The firehose of information usually doesn’t get turned on until day 2. 

They may have to scale things up for that first day, but it might eliminate some of the people (like press) who buy tickets and only attend the first day of sessions.

Another option. They could scale up the conference. I saw someone mention that JavaOne hosts 20,000 in Moscone. 

That sounds easy, right? 

Apple sends 1,000 engineers to the conference and makes them available to answer developers questions. Right now, that’s a 5 to 1 ratio of attendees to engineers. If you scale things up to 20,000, then that ratio goes up to 20 to 1.

Okay, then, someone argues – send more engineers. 

Assuming Apple has the manpower, that means they could be pulling more guys off major projects. They may be able to mitigate that to some extent, but I don’t know if they have enough manpower to keep the 5 to 1 ratio.

It’s more than just the engineers, though.

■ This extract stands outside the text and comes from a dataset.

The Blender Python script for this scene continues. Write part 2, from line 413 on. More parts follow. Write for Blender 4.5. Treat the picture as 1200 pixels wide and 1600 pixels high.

What about sessions?

Even when I went in 2009, some sessions were impossible to get into. I’ve heard that the problem hasn’t gotten better, and that’s with only 5,000 attendees.

How much harder will sessions be to get into when you have 10,000 or 20,000 people trying to get in?

They could repeat sessions, maybe. But, there again, you’re pulling engineers away from labs to present multiple times.

Okay – how about this? Let’s host multiple WWDC’s either in San Francisco or regional ones around the world.

The major challenge there is that now you have to pull engineers off for additional weeks to attend multiple WWDC’s. If you host it outside of San Francisco, now you have to spend the time and money sending developers to location X. 

Certainly, Apple could afford to do that. Can they afford to take engineers away from their projects for the additional weeks? 

Here’s another thing for you to think about? I may be wrong, but I thought I had read something in the stories about the new “mothership” headquarters in Cupertino being large enough to host WWDC there. 

Could they scale the conference up and host it at the “mothership”? 

While I would love for Apple to do something to allow more developers to attend WWDC, there are no easy solutions.